Price elasticity is a crucial concept for understanding how changes in price affect consumer behavior. When dealing with commuting choices, like choosing between a bus or train based on fare changes, price elasticity helps us predict how sensitive commuters are to these changes.

The concept of price elasticity refers to how much the quantity demanded of a good (in our case, bus or train rides) responds to a change in its price. If commuters are very responsive to price changes, we say the price elasticity is high.

• When the bus fare rises and fewer people choose buses, the demand for bus rides is said to be elastic.
• If a rise in bus fare doesn't change the number of commuters significantly, the demand is inelastic.

The negative sign for \( \partial f/\partial P_1 \) in our exercise indicates that bus fare increases lead to a decrease in bus commuters, showing an elastic demand. Conversely, the positive sign for \( \partial f/\partial P_2 \) suggests that when train fares increase, more people switch to buses, indicating cross-elasticity where the price of one good affects the demand for another.

Commuting choices are influenced by various factors, with price being a major determinant. When people decide how to commute, they consider not only the cost but also comfort, convenience, and time.

In an urban environment where both buses and trains serve as efficient options, commuters weigh their choices based on:

• Cost Efficiency: Lower fare might encourage more people to use that mode of transport.
• Time Saving: Commuters may prefer a slightly more expensive option if it saves time.
• Convenience: Factors such as ease of access to stations, cleanliness, and seating availability play a role.

Changes in fares directly affect these choices. As demonstrated by the partial derivatives \( \partial f/\partial P_1 \) and \( \partial f/\partial P_2 \), cost changes in one mode can shift commuter preference towards the other.

Mathematical modeling plays a pivotal role in analyzing and predicting the impact of price changes on commuter choices. By using functions like \( f(P_1, P_2) \), we can systematically explore how variables such as bus or train fares influence commuter behavior.
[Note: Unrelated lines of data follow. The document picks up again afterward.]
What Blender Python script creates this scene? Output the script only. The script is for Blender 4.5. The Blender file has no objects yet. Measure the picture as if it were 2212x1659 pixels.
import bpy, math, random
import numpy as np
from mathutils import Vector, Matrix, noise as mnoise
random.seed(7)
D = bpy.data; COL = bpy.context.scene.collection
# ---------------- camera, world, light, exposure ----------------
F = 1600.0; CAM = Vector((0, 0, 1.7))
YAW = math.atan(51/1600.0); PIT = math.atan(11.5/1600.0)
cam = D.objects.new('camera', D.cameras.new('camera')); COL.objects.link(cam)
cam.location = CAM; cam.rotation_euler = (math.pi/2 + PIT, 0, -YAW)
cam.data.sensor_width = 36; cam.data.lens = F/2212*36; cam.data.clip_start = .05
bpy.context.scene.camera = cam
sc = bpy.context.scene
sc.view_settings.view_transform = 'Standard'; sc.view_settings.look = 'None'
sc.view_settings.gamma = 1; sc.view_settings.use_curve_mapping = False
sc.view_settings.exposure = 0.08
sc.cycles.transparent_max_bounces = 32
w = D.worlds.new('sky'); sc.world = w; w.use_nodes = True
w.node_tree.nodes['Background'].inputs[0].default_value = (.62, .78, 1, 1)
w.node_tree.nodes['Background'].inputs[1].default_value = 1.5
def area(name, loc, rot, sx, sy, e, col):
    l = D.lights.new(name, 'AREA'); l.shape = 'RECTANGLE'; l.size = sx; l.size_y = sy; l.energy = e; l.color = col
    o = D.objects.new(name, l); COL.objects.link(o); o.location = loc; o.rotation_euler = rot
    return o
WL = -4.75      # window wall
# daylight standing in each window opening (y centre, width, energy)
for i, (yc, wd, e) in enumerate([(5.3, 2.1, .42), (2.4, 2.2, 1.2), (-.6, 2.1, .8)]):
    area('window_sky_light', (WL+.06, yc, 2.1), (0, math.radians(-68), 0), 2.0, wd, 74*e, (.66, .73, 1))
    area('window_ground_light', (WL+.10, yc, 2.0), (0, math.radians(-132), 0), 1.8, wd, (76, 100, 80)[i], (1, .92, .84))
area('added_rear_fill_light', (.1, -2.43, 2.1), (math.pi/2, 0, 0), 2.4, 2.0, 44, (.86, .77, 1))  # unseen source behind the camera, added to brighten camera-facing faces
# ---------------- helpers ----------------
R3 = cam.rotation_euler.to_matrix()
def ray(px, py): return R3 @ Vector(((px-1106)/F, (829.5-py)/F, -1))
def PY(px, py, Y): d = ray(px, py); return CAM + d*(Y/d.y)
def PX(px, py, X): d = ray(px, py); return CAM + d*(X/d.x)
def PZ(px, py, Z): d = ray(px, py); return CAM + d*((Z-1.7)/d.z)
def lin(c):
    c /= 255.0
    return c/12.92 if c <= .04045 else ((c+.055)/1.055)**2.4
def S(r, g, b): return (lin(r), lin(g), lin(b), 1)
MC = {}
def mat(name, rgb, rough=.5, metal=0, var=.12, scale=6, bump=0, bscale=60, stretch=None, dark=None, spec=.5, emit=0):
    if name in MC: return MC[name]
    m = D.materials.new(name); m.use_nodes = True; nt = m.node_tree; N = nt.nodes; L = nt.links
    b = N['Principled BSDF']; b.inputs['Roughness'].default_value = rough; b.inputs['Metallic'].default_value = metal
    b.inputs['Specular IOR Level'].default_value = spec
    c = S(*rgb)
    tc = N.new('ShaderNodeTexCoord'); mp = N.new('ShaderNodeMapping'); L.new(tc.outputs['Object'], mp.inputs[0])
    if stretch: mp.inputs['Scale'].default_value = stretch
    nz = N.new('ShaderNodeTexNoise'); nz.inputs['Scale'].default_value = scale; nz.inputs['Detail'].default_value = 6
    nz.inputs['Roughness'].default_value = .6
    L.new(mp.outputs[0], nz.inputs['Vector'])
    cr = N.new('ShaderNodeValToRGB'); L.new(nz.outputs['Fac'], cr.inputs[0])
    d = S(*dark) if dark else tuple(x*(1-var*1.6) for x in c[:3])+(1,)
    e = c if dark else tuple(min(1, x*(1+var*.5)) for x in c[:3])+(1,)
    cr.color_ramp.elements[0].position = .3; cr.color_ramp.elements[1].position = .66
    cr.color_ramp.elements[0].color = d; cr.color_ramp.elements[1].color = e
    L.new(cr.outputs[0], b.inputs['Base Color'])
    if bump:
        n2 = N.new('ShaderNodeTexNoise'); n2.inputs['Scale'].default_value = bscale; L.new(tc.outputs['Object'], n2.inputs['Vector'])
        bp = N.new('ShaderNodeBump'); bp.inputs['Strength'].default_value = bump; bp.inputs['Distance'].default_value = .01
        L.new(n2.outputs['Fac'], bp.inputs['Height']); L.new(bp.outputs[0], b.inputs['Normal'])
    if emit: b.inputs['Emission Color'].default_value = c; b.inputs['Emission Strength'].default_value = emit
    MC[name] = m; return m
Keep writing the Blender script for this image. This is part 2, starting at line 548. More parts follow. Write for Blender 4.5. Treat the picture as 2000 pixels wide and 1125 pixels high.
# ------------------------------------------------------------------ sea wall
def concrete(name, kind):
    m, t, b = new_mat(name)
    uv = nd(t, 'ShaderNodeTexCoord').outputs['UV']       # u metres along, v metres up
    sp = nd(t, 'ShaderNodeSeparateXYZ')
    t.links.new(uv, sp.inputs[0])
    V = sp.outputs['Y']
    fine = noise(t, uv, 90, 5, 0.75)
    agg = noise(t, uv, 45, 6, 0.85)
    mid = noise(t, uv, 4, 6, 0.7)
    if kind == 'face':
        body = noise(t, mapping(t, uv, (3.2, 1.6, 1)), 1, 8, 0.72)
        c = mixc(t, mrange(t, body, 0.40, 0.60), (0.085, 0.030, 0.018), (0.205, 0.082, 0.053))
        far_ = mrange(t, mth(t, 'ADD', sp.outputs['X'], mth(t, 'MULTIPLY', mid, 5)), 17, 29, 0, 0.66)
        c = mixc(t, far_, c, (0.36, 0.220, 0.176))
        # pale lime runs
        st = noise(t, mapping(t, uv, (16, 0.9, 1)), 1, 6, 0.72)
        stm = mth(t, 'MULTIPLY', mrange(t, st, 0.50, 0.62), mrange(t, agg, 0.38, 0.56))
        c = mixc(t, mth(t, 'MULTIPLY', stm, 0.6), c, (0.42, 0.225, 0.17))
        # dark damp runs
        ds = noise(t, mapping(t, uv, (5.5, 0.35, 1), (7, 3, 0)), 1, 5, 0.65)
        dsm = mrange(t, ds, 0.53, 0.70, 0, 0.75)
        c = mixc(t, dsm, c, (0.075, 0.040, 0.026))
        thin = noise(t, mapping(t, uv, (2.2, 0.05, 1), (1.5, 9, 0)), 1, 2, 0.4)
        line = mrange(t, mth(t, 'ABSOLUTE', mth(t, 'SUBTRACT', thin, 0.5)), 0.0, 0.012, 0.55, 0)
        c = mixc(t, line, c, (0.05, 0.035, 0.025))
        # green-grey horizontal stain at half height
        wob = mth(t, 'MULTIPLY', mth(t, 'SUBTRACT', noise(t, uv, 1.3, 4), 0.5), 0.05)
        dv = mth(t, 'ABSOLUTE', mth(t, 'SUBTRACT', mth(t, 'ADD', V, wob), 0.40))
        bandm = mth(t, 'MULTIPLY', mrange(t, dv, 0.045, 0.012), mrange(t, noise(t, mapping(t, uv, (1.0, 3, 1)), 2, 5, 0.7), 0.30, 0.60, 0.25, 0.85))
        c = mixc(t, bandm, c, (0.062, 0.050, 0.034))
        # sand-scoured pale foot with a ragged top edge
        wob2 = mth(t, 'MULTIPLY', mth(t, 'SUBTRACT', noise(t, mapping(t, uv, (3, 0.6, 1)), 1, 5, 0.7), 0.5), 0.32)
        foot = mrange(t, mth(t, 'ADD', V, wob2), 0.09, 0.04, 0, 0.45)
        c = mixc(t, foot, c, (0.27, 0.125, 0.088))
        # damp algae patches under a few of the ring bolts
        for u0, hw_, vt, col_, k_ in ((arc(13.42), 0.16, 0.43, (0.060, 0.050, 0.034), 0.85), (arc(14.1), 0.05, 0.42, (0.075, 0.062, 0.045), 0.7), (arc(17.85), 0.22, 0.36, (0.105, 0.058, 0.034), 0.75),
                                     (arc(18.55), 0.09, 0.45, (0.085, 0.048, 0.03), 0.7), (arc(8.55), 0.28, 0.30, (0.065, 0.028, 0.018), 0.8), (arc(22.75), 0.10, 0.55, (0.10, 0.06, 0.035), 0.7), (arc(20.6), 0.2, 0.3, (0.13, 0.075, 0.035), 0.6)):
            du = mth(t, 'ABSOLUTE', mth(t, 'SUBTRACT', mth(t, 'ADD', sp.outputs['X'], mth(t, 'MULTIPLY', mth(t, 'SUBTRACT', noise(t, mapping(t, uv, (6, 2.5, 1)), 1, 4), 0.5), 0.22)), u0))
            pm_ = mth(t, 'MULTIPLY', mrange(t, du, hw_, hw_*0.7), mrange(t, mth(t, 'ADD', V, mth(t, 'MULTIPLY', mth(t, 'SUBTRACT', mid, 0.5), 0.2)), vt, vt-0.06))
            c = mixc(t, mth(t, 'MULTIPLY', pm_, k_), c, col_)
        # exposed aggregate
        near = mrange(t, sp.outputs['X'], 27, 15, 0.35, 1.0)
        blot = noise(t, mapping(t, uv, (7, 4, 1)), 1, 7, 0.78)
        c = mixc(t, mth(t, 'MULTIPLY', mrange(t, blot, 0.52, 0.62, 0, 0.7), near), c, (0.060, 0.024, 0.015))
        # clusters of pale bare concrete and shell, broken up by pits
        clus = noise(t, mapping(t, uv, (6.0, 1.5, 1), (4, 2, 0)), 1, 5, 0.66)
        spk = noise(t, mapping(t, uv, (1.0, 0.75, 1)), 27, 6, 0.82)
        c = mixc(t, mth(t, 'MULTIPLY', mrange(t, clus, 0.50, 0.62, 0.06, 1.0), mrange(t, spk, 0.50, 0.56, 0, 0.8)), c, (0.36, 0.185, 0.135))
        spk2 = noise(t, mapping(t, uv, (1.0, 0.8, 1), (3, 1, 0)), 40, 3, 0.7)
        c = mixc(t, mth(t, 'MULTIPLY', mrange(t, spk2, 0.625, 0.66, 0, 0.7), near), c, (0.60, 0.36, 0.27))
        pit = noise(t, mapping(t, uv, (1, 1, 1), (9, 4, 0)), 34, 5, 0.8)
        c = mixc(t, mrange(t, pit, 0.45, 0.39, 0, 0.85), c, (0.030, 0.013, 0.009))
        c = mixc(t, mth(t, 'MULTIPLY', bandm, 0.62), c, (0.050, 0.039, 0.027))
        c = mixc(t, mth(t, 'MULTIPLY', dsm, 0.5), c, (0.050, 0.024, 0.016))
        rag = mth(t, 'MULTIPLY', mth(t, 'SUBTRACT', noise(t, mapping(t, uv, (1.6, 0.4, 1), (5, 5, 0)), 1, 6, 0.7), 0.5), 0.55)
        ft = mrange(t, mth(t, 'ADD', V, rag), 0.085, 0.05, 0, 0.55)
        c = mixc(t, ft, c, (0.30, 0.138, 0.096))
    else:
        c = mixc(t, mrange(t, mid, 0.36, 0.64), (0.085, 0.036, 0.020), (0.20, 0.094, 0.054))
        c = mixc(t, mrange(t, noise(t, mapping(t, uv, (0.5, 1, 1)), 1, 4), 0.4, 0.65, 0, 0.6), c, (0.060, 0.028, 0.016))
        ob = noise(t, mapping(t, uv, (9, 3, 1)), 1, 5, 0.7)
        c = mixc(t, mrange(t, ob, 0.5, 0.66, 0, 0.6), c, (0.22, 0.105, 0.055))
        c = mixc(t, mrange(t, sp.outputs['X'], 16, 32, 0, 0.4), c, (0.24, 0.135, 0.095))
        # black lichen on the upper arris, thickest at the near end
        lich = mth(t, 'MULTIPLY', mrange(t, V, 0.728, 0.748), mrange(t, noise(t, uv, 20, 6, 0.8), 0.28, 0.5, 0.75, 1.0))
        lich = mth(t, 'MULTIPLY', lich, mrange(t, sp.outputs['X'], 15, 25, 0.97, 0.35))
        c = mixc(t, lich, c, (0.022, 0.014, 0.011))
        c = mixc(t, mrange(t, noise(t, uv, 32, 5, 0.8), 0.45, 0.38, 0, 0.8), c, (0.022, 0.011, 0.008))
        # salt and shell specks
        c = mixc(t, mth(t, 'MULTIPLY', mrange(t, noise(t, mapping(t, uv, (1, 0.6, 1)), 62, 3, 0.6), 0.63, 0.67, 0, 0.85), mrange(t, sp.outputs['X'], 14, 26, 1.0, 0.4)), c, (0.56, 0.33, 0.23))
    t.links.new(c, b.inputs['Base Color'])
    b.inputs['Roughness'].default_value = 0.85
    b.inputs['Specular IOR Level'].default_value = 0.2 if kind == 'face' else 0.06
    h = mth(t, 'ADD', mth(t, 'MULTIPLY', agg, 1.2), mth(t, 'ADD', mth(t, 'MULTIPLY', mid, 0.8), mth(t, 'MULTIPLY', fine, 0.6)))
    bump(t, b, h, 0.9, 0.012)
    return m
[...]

A well-constructed mathematical model can help in:

• Predicting Outcomes: Quantify how fare changes affect bus versus train usage.
• Policy Making: Provide insights for transportation authorities to make informed decisions on fare adjustments.
• Resource Allocation: Enable better planning for necessary infrastructure or service enhancements based on expected commuter numbers.

The partial derivatives \( \partial f/\partial P_1 \) and \( \partial f/\partial P_2 \) serve as powerful tools within these models, giving a clear sense of direction on how commuting numbers might shift with fare changes.